Friday, January 21, 2011

Them's the Breaks

We are only three weeks into the Spring season for APA and I actually haven't even played many matches in these opening weeks but so far I've managed to log three 9-ball "snappers" during league 9-ball matches and one 8-ball break during an 8-ball match. Time will tell if the trend continues, of course, but needless to say I've been pretty happy with my break lately.

The 8-ball break is particularly significant since it's the first one I've done in a long time (6 months, maybe?) due to pretty much abandoning attempts for intentional 8-ball breaks during that period of time. I stopped trying them because aiming at the second ball in the rack tends to be a riskier shot - it's fairly easy to scratch either by pocketing the cue ball or by hitting the cue ball off of the table. I was getting a good spread and pocketing balls more often than not with a 'normal' break, so I opted to reduce my risk and stick with that.

So what's changed recently? Well, after chatting a bit with Sondra Friestad earlier in the month, I realized it had been some time since I dedicated much more than perfunctory practice on my break. While very little of our discussion about breaking and break practicing made it into the edited version of the interview, she and I talked at length about the importance of a good break and how so few seem to dedicate time to practicing such a critical shot.

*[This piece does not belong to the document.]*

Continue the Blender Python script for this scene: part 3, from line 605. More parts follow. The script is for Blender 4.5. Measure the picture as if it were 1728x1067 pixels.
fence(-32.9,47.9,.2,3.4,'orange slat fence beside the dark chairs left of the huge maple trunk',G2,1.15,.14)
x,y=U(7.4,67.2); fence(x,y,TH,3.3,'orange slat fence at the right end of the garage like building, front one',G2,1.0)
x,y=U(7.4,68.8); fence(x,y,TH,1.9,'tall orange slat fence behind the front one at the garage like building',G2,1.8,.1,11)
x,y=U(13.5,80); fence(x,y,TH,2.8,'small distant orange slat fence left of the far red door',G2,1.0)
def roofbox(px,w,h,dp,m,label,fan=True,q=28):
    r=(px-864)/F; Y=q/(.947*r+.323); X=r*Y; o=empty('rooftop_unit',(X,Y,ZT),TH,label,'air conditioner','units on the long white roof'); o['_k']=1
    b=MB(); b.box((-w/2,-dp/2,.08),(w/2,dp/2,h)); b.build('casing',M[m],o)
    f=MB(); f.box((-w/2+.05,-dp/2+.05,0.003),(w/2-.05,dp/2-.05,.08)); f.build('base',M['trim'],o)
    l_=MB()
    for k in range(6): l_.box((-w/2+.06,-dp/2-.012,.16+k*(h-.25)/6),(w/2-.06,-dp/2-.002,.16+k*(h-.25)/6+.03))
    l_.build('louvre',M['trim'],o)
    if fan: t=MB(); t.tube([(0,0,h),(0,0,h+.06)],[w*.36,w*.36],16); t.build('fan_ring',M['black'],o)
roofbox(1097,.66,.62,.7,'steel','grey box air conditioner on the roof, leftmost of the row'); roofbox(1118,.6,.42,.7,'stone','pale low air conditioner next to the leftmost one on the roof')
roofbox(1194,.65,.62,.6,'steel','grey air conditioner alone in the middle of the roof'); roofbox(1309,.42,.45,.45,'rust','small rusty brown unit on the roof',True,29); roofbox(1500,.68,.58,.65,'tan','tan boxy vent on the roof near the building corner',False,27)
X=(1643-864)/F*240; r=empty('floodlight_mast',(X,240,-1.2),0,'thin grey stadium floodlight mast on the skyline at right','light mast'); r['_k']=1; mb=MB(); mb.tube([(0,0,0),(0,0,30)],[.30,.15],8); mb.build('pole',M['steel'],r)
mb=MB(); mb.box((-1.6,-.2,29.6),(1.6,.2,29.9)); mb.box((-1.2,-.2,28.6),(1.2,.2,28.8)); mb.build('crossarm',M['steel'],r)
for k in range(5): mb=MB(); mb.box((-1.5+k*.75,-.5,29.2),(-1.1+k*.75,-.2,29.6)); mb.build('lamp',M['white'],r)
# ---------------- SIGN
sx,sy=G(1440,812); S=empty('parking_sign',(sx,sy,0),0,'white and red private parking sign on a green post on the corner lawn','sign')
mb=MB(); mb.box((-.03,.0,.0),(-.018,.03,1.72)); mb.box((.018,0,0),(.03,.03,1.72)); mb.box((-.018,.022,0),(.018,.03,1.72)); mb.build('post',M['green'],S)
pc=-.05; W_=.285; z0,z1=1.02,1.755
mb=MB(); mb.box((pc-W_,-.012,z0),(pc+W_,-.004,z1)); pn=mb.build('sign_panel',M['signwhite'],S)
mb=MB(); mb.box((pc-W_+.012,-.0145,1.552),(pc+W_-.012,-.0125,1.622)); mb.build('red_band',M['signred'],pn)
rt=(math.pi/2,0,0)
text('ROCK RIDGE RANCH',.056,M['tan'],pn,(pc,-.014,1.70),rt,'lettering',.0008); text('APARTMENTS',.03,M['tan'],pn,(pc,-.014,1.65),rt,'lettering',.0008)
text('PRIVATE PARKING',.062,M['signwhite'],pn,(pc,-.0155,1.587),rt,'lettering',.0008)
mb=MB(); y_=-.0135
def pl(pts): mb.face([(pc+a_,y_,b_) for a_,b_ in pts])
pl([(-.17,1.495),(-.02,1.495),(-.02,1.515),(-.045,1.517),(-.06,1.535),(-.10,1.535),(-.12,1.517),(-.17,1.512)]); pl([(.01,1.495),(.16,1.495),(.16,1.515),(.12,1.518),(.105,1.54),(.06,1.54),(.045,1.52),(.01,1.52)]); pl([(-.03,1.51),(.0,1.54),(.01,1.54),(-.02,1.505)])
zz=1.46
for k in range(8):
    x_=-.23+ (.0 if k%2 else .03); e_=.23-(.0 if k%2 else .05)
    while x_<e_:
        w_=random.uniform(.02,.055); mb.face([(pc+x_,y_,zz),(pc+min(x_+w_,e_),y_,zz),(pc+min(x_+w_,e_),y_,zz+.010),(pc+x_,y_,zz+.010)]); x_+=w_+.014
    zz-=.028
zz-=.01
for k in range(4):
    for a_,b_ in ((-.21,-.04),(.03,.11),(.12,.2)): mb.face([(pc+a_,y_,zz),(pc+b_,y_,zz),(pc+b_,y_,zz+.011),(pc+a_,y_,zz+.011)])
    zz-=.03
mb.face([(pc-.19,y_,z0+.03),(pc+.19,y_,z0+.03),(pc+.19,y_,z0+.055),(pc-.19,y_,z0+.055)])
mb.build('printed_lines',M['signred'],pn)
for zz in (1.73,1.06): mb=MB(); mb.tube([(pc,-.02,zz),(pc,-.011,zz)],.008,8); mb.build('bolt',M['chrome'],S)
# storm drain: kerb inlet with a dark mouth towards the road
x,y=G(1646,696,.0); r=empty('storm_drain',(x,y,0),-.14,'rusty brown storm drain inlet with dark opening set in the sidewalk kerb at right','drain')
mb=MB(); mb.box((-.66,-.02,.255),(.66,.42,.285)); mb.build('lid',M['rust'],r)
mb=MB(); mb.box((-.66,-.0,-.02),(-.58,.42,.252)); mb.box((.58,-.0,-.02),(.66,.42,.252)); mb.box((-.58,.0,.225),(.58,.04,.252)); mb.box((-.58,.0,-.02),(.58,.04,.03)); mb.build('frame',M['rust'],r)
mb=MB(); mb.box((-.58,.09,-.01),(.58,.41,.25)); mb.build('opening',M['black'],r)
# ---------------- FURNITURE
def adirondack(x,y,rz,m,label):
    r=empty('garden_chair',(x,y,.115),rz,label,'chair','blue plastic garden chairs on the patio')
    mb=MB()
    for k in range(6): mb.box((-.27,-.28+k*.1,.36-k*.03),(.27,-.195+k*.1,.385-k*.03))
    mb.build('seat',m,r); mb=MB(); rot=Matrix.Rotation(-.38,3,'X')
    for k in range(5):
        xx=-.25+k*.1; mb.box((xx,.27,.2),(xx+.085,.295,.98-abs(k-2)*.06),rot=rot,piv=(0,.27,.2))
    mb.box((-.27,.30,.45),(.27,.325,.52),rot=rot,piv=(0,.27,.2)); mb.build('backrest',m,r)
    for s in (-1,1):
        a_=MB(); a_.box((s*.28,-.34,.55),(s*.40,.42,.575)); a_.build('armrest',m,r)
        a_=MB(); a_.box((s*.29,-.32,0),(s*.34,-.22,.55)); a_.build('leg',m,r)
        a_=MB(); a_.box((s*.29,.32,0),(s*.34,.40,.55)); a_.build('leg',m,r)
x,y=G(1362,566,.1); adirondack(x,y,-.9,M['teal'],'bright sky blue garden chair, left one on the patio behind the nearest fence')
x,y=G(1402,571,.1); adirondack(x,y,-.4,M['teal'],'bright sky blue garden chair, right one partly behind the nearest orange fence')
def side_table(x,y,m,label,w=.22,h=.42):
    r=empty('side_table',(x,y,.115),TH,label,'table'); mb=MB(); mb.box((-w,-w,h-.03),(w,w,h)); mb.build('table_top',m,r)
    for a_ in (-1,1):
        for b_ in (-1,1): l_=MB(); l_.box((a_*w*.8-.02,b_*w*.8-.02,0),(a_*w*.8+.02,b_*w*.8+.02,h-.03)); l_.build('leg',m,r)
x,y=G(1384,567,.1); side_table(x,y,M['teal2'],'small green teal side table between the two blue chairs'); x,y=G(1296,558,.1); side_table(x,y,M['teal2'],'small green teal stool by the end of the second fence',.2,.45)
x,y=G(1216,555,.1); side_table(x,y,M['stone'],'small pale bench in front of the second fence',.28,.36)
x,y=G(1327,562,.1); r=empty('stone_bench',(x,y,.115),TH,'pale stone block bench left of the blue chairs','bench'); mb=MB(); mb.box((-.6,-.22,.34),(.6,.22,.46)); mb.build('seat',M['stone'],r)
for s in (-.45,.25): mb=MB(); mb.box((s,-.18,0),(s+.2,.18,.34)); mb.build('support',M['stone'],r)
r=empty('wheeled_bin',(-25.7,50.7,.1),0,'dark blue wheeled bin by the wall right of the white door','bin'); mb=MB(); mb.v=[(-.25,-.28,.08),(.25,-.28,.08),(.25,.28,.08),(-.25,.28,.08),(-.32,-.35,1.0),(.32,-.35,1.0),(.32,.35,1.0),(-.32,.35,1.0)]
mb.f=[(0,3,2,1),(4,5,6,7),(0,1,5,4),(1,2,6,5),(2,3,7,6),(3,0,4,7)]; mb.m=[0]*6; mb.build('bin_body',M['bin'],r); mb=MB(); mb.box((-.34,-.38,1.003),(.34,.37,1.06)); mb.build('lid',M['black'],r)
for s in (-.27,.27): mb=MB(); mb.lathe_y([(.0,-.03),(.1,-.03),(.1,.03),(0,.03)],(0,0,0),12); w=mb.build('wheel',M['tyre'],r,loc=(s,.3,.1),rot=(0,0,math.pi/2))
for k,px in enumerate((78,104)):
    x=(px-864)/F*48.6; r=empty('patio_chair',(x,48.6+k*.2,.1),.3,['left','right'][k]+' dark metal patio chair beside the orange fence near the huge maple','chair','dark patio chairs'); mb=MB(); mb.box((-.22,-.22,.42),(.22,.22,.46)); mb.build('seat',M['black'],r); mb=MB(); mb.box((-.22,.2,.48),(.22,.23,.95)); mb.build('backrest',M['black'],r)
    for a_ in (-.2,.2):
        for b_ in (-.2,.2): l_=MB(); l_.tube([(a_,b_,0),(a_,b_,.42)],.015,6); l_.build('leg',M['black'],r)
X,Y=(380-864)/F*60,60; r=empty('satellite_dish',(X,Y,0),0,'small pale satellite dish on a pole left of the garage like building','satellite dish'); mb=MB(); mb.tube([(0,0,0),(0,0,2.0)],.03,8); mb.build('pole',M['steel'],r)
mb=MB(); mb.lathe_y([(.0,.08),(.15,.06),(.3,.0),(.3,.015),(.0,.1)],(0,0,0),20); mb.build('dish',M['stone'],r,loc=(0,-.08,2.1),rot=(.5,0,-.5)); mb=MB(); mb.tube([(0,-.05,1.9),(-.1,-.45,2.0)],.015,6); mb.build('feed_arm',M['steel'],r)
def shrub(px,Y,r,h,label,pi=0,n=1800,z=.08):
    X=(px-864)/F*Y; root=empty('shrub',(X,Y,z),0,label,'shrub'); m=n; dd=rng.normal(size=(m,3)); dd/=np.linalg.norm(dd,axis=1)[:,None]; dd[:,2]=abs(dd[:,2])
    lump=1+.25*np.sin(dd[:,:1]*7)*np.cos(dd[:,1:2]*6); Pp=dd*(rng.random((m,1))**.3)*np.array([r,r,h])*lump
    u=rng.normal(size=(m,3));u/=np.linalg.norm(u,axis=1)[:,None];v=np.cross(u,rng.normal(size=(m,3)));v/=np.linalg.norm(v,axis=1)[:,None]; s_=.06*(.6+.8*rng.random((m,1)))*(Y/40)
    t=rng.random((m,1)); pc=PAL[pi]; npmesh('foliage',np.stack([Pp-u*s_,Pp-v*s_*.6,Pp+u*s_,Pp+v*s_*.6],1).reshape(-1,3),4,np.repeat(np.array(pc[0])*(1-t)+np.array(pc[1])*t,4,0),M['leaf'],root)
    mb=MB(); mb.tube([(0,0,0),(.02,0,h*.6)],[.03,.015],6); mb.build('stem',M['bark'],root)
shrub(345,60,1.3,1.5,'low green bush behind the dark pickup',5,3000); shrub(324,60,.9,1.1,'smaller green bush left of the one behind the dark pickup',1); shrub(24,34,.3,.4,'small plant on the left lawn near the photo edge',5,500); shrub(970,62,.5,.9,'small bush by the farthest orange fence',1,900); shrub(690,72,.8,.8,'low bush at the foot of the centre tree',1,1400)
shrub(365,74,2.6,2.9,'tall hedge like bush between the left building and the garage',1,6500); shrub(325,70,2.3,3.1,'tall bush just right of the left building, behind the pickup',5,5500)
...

We were in complete agreement during that discussion because I remembered doing nothing but breaking for hours on end for a period of time about a year and a half ago... my kids ducking for cover and calling me names every time I sent the cue ball into the family room where they were... but I made some big improvements; got my power dialed up to a reasonable level, and got to the point that dry breaks were more the exception than the rule.

As a result of that intensive practice period, I've got a fairly strong break. I generally clock in at or just under 20 MPH as measured by the iPhone Break Speed app, which I think is pretty respectable. Once I got to the point that I was satisfied with my break, I more or less put it on the back burner while working on other areas of my game. (Hat tip to Michael Reddick for turning me on to the Break Speed app)

After my discussion with Sondra, I decided it was about time to circle back around and focus on my break again for a bit. Since I'm generally satisfied with the power of my break, I decided to put some time into improving my accuracy.

Probably the biggest factor in increasing my accuracy was an improved bridge, particularly when breaking from the side rail as I often do in both 9-ball and 8-ball. The bridge I used to use was a simple two-finger bridge as shown in the first picture to the left. Basically, the shaft glided over the felt on the rail and was loosely guided by my index and middle fingers.

While it's not apparent in the picture, the palm of my hand is elevated and no part of my hand (other than the two fingers) come in contact with the shaft. This is a fairly common rail bridge, but not a particularly stable one. It's extremely easy to move the tip side-to-side by moving the butt of the cue side-to-side, for example.

My improved bridge is shown at right. Notice how I've tucked my thumb underneath and laid it next to the shaft. The shaft now slides alongside my thumb and middle finger, and my index finger actually serves to snug the shaft up against my thumb and middle finger. This seemingly minor change results in a huge gain in lateral stability of the shaft.

With the old bridge, my fingers were only in contact with about 1/2 inch or at most an inch of the shaft (lengthwise) and they created a simple pivot point. I could easily move the butt of the cue side-to-side to freely move the tip side-to-side. With the newer bridge, my thumb and middle finger come in contact with about four inches of the shaft which eliminates the simple pivot point... I get much more resistance when I try to move the butt of the cue side-to-side. This bridge, in addition to some recent concentrated practice, has definitely improved my aim to the point that I'm much more confident in getting a good hit on the second ball (which is generally considered to improve your chances of sinking the 8-ball on the break).


  1. on top of the bridge i also like to stand up higher to give myself extra room.

  2. I like the new bridge. Much more stable than your previous version. Nice improvements in your breaking technique. Keep up the great work!